TEQSA should phase in its approaches to academic standards to ensure their credibility, and align its work with related reforms, including the regulation of overseas student education and the revision of the Australian Qualifications Framework. The aim and effect should be to support the highest international standards without imposing a rules-based straitjacket.

TEQSA should adopt a risk-based approach to registration and accreditation, particularly in the first instance. All existing universities should be registered automatically while the new organisation's initial focus is on new providers and other areas where more serious problems have been in evidence. Thereafter a need for re-accreditation and ongoing quality assurance across both teaching and research for all universities is agreed - no ongoing automatic exclusion of any universities is sought.

Universities overall see themselves as benefiting in any proper risk-based approach, from their standing as major organisations which have long been subject to a full range of transparency, accountability, and quality assurance checks and balances.

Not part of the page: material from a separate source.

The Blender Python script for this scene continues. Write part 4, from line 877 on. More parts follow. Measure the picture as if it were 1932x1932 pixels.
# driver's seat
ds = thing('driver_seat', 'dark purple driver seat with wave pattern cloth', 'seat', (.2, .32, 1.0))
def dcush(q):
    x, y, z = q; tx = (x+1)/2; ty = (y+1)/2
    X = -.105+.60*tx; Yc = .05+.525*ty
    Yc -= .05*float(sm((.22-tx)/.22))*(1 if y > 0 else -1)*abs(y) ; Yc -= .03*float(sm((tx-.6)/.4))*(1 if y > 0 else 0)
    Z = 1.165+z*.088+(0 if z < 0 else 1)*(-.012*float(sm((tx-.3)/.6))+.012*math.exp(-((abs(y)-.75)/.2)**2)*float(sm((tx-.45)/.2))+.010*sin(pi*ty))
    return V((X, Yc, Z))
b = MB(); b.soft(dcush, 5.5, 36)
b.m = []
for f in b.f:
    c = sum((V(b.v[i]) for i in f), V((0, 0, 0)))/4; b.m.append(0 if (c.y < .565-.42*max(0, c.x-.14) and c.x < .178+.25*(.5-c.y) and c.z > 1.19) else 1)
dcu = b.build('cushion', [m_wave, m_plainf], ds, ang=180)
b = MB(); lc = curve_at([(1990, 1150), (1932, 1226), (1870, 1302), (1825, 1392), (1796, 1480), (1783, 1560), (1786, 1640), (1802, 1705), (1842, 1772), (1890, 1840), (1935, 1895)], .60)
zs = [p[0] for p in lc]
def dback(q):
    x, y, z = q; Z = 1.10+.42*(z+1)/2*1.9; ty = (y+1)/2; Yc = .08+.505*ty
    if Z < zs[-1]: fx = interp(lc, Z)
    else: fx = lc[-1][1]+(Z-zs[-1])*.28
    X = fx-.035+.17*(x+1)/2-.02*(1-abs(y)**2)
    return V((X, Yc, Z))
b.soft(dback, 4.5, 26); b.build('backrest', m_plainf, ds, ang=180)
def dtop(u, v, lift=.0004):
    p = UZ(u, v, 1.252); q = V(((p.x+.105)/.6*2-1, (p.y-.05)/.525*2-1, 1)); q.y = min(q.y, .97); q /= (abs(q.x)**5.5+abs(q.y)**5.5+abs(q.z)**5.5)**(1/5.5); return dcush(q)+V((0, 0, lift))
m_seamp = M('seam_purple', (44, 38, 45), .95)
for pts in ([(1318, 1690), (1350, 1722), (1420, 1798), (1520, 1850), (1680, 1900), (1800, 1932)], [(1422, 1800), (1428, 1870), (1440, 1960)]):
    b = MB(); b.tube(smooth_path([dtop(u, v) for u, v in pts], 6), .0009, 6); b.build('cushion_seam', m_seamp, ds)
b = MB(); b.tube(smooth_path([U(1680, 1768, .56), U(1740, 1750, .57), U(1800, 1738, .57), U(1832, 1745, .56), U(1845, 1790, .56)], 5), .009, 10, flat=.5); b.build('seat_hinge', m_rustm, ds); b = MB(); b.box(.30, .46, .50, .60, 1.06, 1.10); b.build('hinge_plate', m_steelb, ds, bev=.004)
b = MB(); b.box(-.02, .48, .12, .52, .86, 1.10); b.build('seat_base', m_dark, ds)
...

These range from Auditors General; Parliamentary Committees; Ombudsmen; the australian Universities Quality Agency (AUQA); student experience and graduate outcome surveys; academic unions and professional bodies; as well as from well-established internal processes over-sighted by University Councils and senior management, and through keen peer scrutiny within university decision-making structures.

Universities Australia believes that existing quality assurance mechanisms (including AUQA) should continue to operate until TEQSA is fully and properly established.